- [Written instruction]
Write out the listing beneath this instruction in its entirety, exactly as it reads.

## BEGIN

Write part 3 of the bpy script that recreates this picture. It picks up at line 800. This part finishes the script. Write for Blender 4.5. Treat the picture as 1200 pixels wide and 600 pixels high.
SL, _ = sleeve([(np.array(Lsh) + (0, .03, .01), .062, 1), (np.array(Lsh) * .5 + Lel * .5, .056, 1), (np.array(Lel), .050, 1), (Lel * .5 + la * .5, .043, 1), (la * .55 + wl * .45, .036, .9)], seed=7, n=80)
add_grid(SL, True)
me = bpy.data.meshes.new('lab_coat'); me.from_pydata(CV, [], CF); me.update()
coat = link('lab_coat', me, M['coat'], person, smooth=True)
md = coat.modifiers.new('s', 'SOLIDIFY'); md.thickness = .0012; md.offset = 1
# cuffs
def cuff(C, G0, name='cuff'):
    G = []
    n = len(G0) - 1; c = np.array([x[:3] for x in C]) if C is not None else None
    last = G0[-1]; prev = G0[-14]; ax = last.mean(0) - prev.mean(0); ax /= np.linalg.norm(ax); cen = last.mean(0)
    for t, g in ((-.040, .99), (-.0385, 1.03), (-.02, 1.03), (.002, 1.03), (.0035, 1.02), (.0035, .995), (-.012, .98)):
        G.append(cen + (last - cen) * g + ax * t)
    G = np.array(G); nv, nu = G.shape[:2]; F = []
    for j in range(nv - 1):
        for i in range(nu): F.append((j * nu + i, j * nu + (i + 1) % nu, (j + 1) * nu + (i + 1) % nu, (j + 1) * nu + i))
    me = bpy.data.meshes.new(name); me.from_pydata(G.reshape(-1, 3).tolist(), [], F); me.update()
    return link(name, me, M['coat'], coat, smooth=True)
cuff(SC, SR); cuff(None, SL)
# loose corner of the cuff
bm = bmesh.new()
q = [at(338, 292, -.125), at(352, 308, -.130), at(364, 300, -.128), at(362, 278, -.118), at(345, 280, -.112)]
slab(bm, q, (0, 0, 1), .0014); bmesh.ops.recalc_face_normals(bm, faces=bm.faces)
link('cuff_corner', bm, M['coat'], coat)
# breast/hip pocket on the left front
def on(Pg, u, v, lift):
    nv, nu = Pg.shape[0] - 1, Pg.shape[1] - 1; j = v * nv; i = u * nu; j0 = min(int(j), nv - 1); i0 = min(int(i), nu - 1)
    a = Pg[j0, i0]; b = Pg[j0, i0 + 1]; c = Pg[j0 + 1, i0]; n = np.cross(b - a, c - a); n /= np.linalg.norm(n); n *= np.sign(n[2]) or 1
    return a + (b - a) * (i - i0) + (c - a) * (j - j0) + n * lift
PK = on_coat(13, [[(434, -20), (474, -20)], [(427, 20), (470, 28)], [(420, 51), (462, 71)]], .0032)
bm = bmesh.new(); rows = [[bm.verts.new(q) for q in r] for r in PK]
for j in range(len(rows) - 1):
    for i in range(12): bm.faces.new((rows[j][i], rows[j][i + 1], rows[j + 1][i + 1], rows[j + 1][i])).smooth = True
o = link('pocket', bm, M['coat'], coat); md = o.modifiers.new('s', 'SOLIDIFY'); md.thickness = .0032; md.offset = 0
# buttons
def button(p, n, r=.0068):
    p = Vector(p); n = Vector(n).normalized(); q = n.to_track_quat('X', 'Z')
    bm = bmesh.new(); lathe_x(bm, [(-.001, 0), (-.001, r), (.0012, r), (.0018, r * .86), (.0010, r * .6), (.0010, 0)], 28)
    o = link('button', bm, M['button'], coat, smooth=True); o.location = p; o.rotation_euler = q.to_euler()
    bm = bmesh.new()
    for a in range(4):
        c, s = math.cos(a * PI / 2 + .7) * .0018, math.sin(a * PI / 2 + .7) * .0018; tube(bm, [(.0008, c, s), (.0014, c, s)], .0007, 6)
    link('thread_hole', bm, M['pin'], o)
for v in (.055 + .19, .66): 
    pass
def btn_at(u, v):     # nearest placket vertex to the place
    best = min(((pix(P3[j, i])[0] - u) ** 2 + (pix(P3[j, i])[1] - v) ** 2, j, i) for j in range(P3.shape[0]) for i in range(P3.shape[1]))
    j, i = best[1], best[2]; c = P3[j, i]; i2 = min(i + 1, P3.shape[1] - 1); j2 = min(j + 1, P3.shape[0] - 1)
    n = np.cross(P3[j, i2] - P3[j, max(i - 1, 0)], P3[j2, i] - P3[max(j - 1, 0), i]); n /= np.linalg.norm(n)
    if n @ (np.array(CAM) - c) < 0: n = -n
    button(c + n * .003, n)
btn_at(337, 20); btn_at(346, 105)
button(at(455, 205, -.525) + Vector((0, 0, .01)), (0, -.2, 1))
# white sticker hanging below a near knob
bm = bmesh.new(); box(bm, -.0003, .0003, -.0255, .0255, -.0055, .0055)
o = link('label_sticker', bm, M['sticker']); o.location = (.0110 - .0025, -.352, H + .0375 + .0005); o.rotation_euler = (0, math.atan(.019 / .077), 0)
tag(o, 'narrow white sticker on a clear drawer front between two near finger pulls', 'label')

## END

- [Exercise output]
Write part 3 of the bpy script that recreates this picture. It picks up at line 800. This part finishes the script. Write for Blender 4.5. Treat the picture as 1200 pixels wide and 600 pixels high.
SL, _ = sleeve([(np.array(Lsh) + (0, .03, .01), .062, 1), (np.array(Lsh) * .5 + Lel * .5, .056, 1), (np.array(Lel), .050, 1), (Lel * .5 + la * .5, .043, 1), (la * .55 + wl * .45, .036, .9)], seed=7, n=80)
add_grid(SL, True)
me = bpy.data.meshes.new('lab_coat'); me.from_pydata(CV, [], CF); me.update()
coat = link('lab_coat', me, M['coat'], person, smooth=True)
md = coat.modifiers.new('s', 'SOLIDIFY'); md.thickness = .0012; md.offset = 1
# cuffs
def cuff(C, G0, name='cuff'):
    G = []
    n = len(G0) - 1; c = np.array([x[:3] for x in C]) if C is not None else None
    last = G0[-1]; prev = G0[-14]; ax = last.mean(0) - prev.mean(0); ax /= np.linalg.norm(ax); cen = last.mean(0)
    for t, g in ((-.040, .99), (-.0385, 1.03), (-.02, 1.03), (.002, 1.03), (.0035, 1.02), (.0035, .995), (-.012, .98)):
        G.append(cen + (last - cen) * g + ax * t)
    G = np.array(G); nv, nu = G.shape[:2]; F = []
    for j in range(nv - 1):
        for i in range(nu): F.append((j * nu + i, j * nu + (i + 1) % nu, (j + 1) * nu + (i + 1) % nu, (j + 1) * nu + i))
    me = bpy.data.meshes.new(name); me.from_pydata(G.reshape(-1, 3).tolist(), [], F); me.update()
    return link(name, me, M['coat'], coat, smooth=True)
cuff(SC, SR); cuff(None, SL)
# loose corner of the cuff
bm = bmesh.new()
q = [at(338, 292, -.125), at(352, 308, -.130), at(364, 300, -.128), at(362, 278, -.118), at(345, 280, -.112)]
slab(bm, q, (0, 0, 1), .0014); bmesh.ops.recalc_face_normals(bm, faces=bm.faces)
link('cuff_corner', bm, M['coat'], coat)
# breast/hip pocket on the left front
def on(Pg, u, v, lift):
    nv, nu = Pg.shape[0] - 1, Pg.shape[1] - 1; j = v * nv; i = u * nu; j0 = min(int(j), nv - 1); i0 = min(int(i), nu - 1)
    a = Pg[j0, i0]; b = Pg[j0, i0 + 1]; c = Pg[j0 + 1, i0]; n = np.cross(b - a, c - a); n /= np.linalg.norm(n); n *= np.sign(n[2]) or 1
    return a + (b - a) * (i - i0) + (c - a) * (j - j0) + n * lift
PK = on_coat(13, [[(434, -20), (474, -20)], [(427, 20), (470, 28)], [(420, 51), (462, 71)]], .0032)
bm = bmesh.new(); rows = [[bm.verts.new(q) for q in r] for r in PK]
for j in range(len(rows) - 1):
    for i in range(12): bm.faces.new((rows[j][i], rows[j][i + 1], rows[j + 1][i + 1], rows[j + 1][i])).smooth = True
o = link('pocket', bm, M['coat'], coat); md = o.modifiers.new('s', 'SOLIDIFY'); md.thickness = .0032; md.offset = 0
# buttons
def button(p, n, r=.0068):
    p = Vector(p); n = Vector(n).normalized(); q = n.to_track_quat('X', 'Z')
    bm = bmesh.new(); lathe_x(bm, [(-.001, 0), (-.001, r), (.0012, r), (.0018, r * .86), (.0010, r * .6), (.0010, 0)], 28)
    o = link('button', bm, M['button'], coat, smooth=True); o.location = p; o.rotation_euler = q.to_euler()
    bm = bmesh.new()
    for a in range(4):
        c, s = math.cos(a * PI / 2 + .7) * .0018, math.sin(a * PI / 2 + .7) * .0018; tube(bm, [(.0008, c, s), (.0014, c, s)], .0007, 6)
    link('thread_hole', bm, M['pin'], o)
for v in (.055 + .19, .66): 
    pass
def btn_at(u, v):     # nearest placket vertex to the place
    best = min(((pix(P3[j, i])[0] - u) ** 2 + (pix(P3[j, i])[1] - v) ** 2, j, i) for j in range(P3.shape[0]) for i in range(P3.shape[1]))
    j, i = best[1], best[2]; c = P3[j, i]; i2 = min(i + 1, P3.shape[1] - 1); j2 = min(j + 1, P3.shape[0] - 1)
    n = np.cross(P3[j, i2] - P3[j, max(i - 1, 0)], P3[j2, i] - P3[max(j - 1, 0), i]); n /= np.linalg.norm(n)
    if n @ (np.array(CAM) - c) < 0: n = -n
    button(c + n * .003, n)
btn_at(337, 20); btn_at(346, 105)
button(at(455, 205, -.525) + Vector((0, 0, .01)), (0, -.2, 1))
# white sticker hanging below a near knob
bm = bmesh.new(); box(bm, -.0003, .0003, -.0255, .0255, -.0055, .0055)
o = link('label_sticker', bm, M['sticker']); o.location = (.0110 - .0025, -.352, H + .0375 + .0005); o.rotation_euler = (0, math.atan(.019 / .077), 0)
tag(o, 'narrow white sticker on a clear drawer front between two near finger pulls', 'label')